A simulation experiment of satellite thermal radiation was carried out at the same time. In Figure 12, the measurement results of the optical fiber sensor show that the internal temperature of the heatsink was −173 °C, which was higher than the temperature −196 °C of liquid nitrogen. The reason for this lies in the satellite thermal radiation experiment. Thermal radiation is reflected inside the heatsink, which meant that the temperatures of some parts of the fiber on the heatsink were only −173 °C at that time. This means that the temperature field inside the heatsink was influenced by the satellite thermal radiation and liquid nitrogen.

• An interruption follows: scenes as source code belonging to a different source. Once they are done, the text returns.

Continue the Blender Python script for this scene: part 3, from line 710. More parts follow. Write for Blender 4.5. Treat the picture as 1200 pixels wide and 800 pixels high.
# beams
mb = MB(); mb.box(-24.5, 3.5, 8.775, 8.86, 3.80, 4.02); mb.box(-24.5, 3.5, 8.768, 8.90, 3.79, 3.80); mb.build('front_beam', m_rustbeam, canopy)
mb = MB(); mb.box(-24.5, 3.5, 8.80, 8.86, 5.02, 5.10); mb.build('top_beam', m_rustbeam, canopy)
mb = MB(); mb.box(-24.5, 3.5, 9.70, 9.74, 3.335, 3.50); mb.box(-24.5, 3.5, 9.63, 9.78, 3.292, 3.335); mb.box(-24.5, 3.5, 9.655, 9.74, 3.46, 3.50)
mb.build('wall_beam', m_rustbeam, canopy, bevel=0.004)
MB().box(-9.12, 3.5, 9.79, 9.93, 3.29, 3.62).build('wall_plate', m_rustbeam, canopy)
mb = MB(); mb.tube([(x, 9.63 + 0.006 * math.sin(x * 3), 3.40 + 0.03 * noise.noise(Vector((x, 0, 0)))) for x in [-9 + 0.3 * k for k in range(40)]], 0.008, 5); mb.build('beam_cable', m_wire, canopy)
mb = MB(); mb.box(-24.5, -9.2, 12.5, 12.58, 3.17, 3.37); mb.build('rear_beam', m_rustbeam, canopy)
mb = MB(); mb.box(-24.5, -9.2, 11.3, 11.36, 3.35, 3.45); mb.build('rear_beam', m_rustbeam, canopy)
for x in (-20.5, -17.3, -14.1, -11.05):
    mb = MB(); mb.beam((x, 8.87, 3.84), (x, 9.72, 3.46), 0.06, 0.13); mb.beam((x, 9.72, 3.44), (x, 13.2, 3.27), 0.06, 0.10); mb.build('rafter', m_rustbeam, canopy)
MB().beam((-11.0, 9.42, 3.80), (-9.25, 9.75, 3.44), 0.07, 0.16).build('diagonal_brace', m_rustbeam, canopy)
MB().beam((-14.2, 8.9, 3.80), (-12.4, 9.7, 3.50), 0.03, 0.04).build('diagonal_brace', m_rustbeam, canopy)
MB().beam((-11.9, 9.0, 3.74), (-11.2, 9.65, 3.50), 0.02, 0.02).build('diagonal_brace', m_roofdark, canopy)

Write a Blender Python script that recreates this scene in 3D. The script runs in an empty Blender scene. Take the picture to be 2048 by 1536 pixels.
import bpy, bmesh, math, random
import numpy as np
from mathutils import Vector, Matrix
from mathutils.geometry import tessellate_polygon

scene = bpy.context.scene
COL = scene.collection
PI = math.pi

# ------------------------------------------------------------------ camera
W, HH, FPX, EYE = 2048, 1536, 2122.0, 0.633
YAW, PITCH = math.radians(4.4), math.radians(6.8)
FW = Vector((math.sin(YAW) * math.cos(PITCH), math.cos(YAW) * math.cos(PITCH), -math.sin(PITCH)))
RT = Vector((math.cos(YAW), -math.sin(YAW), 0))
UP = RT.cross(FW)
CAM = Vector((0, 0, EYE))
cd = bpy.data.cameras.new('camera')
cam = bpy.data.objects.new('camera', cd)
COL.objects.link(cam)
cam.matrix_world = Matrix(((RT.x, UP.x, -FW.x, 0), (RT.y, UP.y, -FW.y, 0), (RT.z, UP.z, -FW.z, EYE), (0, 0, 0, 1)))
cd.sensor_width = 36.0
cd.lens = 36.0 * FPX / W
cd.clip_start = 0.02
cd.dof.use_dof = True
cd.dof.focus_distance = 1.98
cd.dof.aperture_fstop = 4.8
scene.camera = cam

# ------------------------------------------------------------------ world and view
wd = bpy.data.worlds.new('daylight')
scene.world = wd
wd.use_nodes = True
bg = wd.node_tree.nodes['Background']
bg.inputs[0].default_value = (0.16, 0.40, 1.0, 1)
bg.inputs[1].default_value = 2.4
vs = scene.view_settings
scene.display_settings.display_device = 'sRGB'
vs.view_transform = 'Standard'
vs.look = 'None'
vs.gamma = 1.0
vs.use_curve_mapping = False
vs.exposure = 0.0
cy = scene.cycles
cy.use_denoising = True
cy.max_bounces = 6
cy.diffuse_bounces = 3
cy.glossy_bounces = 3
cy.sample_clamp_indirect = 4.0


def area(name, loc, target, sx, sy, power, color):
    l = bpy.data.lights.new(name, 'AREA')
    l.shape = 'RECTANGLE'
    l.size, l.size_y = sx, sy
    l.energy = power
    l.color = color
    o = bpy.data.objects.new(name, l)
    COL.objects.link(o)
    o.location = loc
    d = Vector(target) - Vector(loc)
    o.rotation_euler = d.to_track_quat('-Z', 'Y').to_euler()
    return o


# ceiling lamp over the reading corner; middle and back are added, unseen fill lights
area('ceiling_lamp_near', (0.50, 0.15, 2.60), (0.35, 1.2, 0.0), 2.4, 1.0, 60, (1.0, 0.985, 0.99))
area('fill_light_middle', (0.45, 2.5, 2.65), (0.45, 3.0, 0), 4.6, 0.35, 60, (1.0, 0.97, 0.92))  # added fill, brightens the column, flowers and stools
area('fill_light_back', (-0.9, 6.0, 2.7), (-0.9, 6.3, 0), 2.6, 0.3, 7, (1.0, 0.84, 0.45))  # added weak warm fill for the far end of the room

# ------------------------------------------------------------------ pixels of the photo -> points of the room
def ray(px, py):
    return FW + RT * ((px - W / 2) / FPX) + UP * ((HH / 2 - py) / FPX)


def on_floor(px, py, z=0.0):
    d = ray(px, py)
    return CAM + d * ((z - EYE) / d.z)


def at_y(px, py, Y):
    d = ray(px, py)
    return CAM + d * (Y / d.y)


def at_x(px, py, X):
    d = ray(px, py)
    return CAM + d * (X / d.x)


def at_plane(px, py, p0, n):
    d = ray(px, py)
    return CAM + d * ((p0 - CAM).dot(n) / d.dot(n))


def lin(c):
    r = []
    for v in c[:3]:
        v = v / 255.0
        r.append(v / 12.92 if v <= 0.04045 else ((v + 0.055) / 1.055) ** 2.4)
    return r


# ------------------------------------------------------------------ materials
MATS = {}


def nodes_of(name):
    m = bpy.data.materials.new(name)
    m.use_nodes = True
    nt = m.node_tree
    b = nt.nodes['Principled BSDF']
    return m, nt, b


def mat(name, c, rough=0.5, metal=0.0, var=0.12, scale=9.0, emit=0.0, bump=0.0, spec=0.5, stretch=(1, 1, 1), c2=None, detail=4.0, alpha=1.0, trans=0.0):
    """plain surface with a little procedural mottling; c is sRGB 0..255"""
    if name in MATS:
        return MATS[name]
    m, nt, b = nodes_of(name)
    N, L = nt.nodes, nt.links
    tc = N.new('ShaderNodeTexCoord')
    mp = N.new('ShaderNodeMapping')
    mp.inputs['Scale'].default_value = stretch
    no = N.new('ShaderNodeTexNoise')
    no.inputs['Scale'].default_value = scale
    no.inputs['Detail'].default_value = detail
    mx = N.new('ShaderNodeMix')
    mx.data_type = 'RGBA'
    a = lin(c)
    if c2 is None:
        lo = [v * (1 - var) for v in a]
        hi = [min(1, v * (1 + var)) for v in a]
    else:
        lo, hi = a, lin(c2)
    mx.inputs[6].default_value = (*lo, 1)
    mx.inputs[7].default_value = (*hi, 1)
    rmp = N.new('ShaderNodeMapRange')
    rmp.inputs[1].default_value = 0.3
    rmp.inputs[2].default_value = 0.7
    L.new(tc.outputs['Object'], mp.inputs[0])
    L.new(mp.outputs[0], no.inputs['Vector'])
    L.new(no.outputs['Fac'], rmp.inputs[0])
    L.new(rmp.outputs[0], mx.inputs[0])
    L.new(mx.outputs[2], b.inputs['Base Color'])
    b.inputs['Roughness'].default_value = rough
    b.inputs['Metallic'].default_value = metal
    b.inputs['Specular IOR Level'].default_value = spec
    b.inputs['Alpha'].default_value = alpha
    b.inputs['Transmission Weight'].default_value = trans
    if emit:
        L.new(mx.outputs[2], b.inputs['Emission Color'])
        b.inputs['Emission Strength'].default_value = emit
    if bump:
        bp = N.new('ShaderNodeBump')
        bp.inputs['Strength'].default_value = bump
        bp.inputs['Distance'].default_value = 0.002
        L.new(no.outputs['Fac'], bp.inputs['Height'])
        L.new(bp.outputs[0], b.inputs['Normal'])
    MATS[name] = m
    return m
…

One advantages of the Raman distributed temperature sensing system is the distributed temperature measurement. Therefore, we were able to measure dozens point temperatures using the distributed Raman fiber sensor, and the temperature field of the heatsink was calculated by a single optical fiber. Additionally, we further obtained the distribution of two-dimensional temperature field of heatsink by interpolation method, so as to monitor the working conditions of heatsink in the experiment and judge the occurrence of faults. This was very important to this experiment and to future applications in outer-space aircraft.

4. Conclusions

In this paper, a Raman distributed temperature sensing system was designed, and a heatsink temperature field experiment in a low-temperature environment was carried out. The temperature measurement equation was changed, and a new calibration method was proposed for the environment inside the heatsink. The experimental results verified the effectiveness of the Raman distributed temperature sensing system and the method. In the future, we believe that this technology will have potential applications in space exploration.